How long before the quakes and floods push insurance premiums even higher than they already are and make housing even less affordable for young Kiwis?

Just how long can this country's primary producers keep taking the hammering that nature is now dishing out on such a regular basis?

How long can urban Kiwis withstand the rock'n and a roll'n that seems to becoming increasingly common?

Just last night there was another quake swarm around the lower North Island, some reaching 4.5 in magnitude.

Reports suggest that the Kaikoura quake back in November was the most violent ever recorded in this country, with the energy equivalent of 400 nuclear bombs.
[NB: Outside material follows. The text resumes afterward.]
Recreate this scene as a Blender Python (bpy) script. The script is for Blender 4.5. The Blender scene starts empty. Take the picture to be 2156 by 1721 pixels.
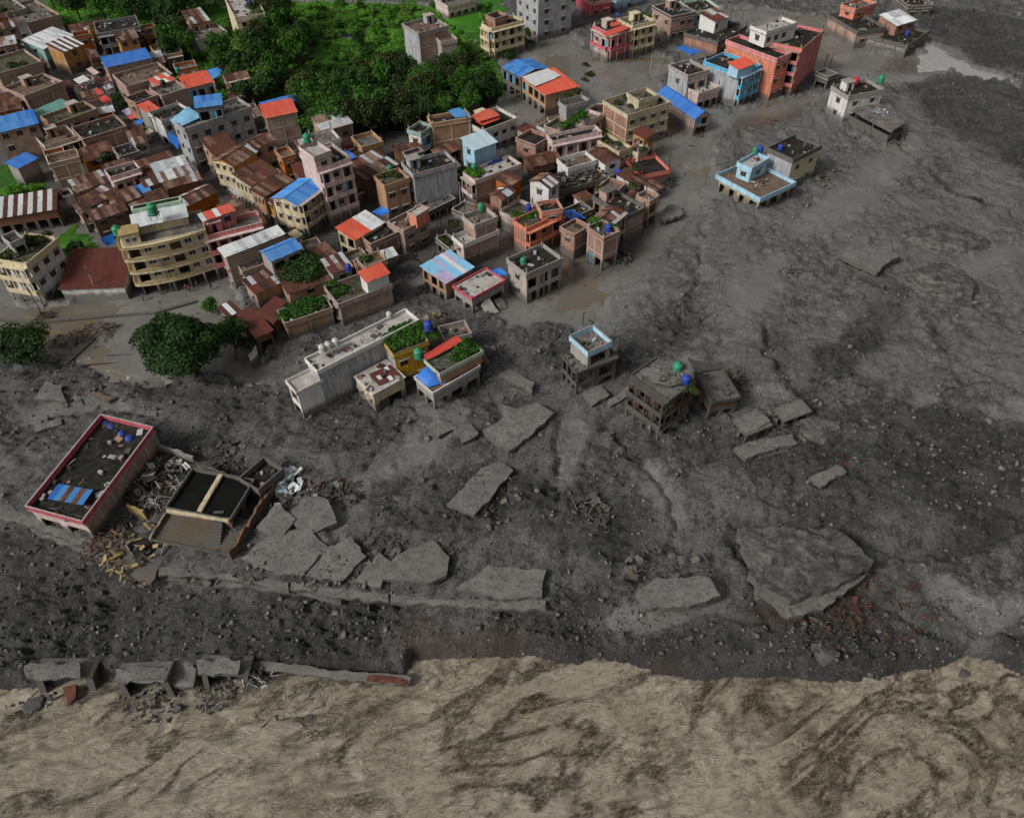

Mind you, I don't know that we can really ascribe much credibility to the news report in which this claim was made because it also stated:

"Readings taken at the North Canterbury town of Waiau during the November event proved a new record for vertical ground acceleration - reaching 3g, or 30 times the force an airliner passenger feels at take-off".

Seriously?

Who writes this twaddle?

When we're at rest on the surface of the earth, we experience an acceleration of 1G -- that's the force of gravity. Surely a 3G acceleration (such as that created by the quake) is only three times that amount -- not THIRTY times!

They go on to try and qualify this piece of crap journalism by stating:

"passengers on airliners feel accelerations of around 0.1g on take-off".

Well crap again. Unless it's close to free-fall, you actually experience an acceleration of 1.1G on takeoff -- thus the quake force was LESS than three times the acceleration felt on take-off, not the thirty times claimed.

Hair-splitting?

No -- attention to detail.

Doesn't this border on that most popular of topics right now: fake news?

Whatever the case, it's clear that seismic activity is quite high right now and we need to be financially prepared for the chances that we could see more significant damage to population centres and infrastructure. If/when this happens, we could find ourselves effectively uninsurable.

What insurance company would want to touch NZ, even as an underwriter, if they think that they'll only lose money due to the frequency and scale of claims?

Then there are the changes in climate that see vast tracts of the landscape flooded like Edgecumbe was last week.

If these areas flood now, how will we handle an increasingly flood-prone nation as we face more regular flood-events brought about by increased surface temperatures over the oceans and the more regular torrential downpours that this brings?

Relocating entire populations is hideously expensive -- but nobody will want to insure houses in now flood-prone areas so there's really no option.

Perhaps we've grossly underestimated the effects of climate change -- having been lulled into a false sense of security by the slow pace at which things have changed so far. What if we've reached a tipping-point where suddenly, all that stored thermal energy is about to push weather patterns over an edge into wildly different forms -- much to this nation's cost?

It strikes me we've still got our heads in the sand. There's no sense of urgency and one could be forgiven for thinking that people are simply pretending that if they continue to ignore these issues they'll just go away.

Of course they will go away -- for a brief period -- but then they'll be back, worse than ever and we'll all be the worse off for our complacency.

What do readers think?

Are we asleep at the wheel?

Should government be working very hard right *now* to come up with mitigation strategies and adapt our infrastructure, industries and housing to cope with what will almost certainly be an ever-increasing frequency of natural disaster in the years and decades to come?

Or will each new government consider this to be the job of the next government?

Ah... of course, I forgot the national mantra: "She'll be right mate".